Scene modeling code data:
::::
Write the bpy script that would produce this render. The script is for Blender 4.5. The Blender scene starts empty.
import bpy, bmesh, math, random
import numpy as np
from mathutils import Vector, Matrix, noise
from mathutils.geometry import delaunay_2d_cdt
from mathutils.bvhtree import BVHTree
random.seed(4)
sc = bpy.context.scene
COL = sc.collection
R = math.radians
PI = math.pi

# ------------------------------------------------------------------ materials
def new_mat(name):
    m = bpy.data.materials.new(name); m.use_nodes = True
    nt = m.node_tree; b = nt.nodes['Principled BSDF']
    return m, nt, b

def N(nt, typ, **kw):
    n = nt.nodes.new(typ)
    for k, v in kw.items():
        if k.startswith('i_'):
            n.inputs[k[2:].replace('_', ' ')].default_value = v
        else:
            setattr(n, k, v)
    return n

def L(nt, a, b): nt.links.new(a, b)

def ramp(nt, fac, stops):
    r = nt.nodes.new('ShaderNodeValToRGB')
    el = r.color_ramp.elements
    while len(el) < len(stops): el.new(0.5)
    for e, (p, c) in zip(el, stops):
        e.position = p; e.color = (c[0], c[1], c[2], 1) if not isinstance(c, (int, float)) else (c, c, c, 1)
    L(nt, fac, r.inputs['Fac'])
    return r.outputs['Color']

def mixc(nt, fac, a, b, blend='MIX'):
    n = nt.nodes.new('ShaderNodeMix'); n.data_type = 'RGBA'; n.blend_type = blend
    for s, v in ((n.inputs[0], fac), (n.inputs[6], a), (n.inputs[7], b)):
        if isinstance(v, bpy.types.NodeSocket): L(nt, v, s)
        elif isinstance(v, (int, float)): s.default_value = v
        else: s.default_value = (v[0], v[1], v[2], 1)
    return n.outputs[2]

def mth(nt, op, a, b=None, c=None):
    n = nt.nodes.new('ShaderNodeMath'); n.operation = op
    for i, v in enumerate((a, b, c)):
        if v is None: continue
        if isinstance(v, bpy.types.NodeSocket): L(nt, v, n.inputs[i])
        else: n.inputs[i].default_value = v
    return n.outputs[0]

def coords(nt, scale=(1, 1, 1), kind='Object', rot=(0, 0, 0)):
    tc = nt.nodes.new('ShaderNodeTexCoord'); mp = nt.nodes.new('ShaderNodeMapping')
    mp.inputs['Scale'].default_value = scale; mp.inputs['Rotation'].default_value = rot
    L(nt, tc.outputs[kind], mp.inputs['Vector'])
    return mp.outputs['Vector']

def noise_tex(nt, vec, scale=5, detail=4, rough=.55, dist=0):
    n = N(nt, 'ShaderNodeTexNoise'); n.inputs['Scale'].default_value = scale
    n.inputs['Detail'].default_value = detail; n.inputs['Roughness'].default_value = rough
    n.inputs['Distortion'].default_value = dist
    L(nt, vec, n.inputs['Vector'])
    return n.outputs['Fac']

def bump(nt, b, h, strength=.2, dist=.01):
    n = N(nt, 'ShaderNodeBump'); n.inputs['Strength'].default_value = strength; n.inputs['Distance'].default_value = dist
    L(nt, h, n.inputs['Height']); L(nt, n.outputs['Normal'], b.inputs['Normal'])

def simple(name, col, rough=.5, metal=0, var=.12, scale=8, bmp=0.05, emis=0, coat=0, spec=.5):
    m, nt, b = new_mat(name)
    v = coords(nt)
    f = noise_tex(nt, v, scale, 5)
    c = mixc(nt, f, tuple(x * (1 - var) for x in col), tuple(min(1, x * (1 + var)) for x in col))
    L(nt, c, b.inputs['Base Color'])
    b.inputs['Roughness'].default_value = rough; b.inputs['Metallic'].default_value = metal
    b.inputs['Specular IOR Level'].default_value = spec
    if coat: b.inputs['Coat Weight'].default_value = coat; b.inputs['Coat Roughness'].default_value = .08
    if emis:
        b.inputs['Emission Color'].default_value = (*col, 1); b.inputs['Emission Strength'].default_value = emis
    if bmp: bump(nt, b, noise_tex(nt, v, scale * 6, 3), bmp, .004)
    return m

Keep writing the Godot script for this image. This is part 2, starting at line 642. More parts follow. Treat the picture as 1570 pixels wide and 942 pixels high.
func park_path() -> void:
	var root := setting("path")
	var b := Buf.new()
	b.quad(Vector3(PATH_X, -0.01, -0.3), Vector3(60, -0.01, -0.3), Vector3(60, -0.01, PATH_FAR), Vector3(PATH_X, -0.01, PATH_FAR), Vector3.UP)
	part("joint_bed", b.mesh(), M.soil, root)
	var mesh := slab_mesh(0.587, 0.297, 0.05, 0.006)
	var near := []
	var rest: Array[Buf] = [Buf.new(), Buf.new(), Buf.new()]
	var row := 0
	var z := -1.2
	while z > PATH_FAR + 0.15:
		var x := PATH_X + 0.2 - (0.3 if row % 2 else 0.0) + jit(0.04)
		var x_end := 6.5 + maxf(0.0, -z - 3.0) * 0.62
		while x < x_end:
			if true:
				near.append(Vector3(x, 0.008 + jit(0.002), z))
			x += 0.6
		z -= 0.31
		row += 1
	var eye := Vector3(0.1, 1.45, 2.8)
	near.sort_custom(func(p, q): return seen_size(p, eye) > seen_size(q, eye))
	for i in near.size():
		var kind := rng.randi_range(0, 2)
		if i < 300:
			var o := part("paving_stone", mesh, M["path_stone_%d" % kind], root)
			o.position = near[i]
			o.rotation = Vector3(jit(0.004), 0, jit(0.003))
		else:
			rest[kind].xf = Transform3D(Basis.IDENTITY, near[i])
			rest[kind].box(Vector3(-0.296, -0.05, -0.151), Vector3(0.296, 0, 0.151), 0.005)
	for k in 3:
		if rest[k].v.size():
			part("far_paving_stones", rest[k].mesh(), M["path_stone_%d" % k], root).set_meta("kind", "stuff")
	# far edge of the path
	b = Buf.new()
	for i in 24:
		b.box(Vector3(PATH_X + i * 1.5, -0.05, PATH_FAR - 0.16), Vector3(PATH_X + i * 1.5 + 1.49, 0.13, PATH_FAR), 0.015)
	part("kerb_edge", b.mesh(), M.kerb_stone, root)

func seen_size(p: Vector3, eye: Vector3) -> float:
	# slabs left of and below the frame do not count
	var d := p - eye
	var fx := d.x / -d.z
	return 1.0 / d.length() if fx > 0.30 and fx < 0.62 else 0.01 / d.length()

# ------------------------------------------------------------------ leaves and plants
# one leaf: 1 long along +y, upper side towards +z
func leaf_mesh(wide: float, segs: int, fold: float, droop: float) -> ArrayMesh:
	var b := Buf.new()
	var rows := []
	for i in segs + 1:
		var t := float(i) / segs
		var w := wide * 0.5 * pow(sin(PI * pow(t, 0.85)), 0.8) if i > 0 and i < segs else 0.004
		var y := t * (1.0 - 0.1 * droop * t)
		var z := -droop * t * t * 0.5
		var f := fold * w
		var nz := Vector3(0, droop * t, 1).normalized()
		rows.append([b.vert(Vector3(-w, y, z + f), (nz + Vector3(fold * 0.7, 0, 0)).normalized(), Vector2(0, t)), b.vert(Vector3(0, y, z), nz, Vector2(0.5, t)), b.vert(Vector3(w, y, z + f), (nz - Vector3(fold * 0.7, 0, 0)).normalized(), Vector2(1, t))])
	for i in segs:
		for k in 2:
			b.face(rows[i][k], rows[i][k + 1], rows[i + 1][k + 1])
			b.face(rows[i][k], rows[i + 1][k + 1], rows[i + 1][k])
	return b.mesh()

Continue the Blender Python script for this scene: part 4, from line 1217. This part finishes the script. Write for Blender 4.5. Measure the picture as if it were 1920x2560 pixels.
::::
OBJECTIVE
Take the lines from the first line of the records through the line holding "return m, nt, b", both included, and please reproduce them exactly with nothing added.

SOLUTION TO THE PROBLEM
Write the bpy script that would produce this render. The script is for Blender 4.5. The Blender scene starts empty.
import bpy, bmesh, math, random
import numpy as np
from mathutils import Vector, Matrix, noise
from mathutils.geometry import delaunay_2d_cdt
from mathutils.bvhtree import BVHTree
random.seed(4)
sc = bpy.context.scene
COL = sc.collection
R = math.radians
PI = math.pi

# ------------------------------------------------------------------ materials
def new_mat(name):
    m = bpy.data.materials.new(name); m.use_nodes = True
    nt = m.node_tree; b = nt.nodes['Principled BSDF']
    return m, nt, b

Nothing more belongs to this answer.